:: Recorded data ::
- - - - - - -
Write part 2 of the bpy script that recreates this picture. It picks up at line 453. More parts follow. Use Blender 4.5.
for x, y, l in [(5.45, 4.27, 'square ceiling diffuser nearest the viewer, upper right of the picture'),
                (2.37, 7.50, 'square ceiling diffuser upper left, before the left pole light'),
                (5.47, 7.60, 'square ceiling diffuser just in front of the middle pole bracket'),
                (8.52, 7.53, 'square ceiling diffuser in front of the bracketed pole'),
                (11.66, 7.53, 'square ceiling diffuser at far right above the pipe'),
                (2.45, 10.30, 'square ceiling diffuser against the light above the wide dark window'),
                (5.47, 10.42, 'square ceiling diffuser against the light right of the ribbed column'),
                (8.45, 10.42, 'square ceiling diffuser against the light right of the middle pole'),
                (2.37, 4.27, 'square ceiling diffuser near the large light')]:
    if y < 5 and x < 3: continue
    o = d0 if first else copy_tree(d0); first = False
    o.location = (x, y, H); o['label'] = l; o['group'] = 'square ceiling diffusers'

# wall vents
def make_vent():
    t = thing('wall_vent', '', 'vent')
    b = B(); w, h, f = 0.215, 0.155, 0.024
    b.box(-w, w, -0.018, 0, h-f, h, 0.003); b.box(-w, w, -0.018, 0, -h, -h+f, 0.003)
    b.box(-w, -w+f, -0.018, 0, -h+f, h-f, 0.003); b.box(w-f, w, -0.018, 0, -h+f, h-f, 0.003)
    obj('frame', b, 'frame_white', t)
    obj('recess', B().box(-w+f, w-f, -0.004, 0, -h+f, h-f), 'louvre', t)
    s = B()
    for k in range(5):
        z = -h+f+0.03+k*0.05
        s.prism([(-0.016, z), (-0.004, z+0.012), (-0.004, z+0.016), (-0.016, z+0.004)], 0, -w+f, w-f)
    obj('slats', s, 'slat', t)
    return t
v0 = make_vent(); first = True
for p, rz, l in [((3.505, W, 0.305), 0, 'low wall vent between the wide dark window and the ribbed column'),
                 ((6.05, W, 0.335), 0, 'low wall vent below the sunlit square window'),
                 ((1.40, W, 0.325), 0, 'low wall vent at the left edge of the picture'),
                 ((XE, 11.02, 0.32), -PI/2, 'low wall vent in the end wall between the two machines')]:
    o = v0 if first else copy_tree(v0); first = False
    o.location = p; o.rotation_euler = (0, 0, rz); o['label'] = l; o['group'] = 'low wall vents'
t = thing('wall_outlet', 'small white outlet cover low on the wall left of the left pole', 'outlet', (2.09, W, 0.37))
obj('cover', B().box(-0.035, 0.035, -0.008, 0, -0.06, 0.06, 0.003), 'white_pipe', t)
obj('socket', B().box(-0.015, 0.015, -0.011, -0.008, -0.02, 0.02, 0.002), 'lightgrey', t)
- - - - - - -
:: Task statement ::
All of the lines above need to be given again exactly.

:: Written answer ::
Write part 2 of the bpy script that recreates this picture. It picks up at line 453. More parts follow. Use Blender 4.5.
for x, y, l in [(5.45, 4.27, 'square ceiling diffuser nearest the viewer, upper right of the picture'),
                (2.37, 7.50, 'square ceiling diffuser upper left, before the left pole light'),
                (5.47, 7.60, 'square ceiling diffuser just in front of the middle pole bracket'),
                (8.52, 7.53, 'square ceiling diffuser in front of the bracketed pole'),
                (11.66, 7.53, 'square ceiling diffuser at far right above the pipe'),
                (2.45, 10.30, 'square ceiling diffuser against the light above the wide dark window'),
                (5.47, 10.42, 'square ceiling diffuser against the light right of the ribbed column'),
                (8.45, 10.42, 'square ceiling diffuser against the light right of the middle pole'),
                (2.37, 4.27, 'square ceiling diffuser near the large light')]:
    if y < 5 and x < 3: continue
    o = d0 if first else copy_tree(d0); first = False
    o.location = (x, y, H); o['label'] = l; o['group'] = 'square ceiling diffusers'

# wall vents
def make_vent():
    t = thing('wall_vent', '', 'vent')
    b = B(); w, h, f = 0.215, 0.155, 0.024
    b.box(-w, w, -0.018, 0, h-f, h, 0.003); b.box(-w, w, -0.018, 0, -h, -h+f, 0.003)
    b.box(-w, -w+f, -0.018, 0, -h+f, h-f, 0.003); b.box(w-f, w, -0.018, 0, -h+f, h-f, 0.003)
    obj('frame', b, 'frame_white', t)
    obj('recess', B().box(-w+f, w-f, -0.004, 0, -h+f, h-f), 'louvre', t)
    s = B()
    for k in range(5):
        z = -h+f+0.03+k*0.05
        s.prism([(-0.016, z), (-0.004, z+0.012), (-0.004, z+0.016), (-0.016, z+0.004)], 0, -w+f, w-f)
    obj('slats', s, 'slat', t)
    return t
v0 = make_vent(); first = True
for p, rz, l in [((3.505, W, 0.305), 0, 'low wall vent between the wide dark window and the ribbed column'),
                 ((6.05, W, 0.335), 0, 'low wall vent below the sunlit square window'),
                 ((1.40, W, 0.325), 0, 'low wall vent at the left edge of the picture'),
                 ((XE, 11.02, 0.32), -PI/2, 'low wall vent in the end wall between the two machines')]:
    o = v0 if first else copy_tree(v0); first = False
    o.location = p; o.rotation_euler = (0, 0, rz); o['label'] = l; o['group'] = 'low wall vents'
t = thing('wall_outlet', 'small white outlet cover low on the wall left of the left pole', 'outlet', (2.09, W, 0.37))
obj('cover', B().box(-0.035, 0.035, -0.008, 0, -0.06, 0.06, 0.003), 'white_pipe', t)
obj('socket', B().box(-0.015, 0.015, -0.011, -0.008, -0.02, 0.02, 0.002), 'lightgrey', t)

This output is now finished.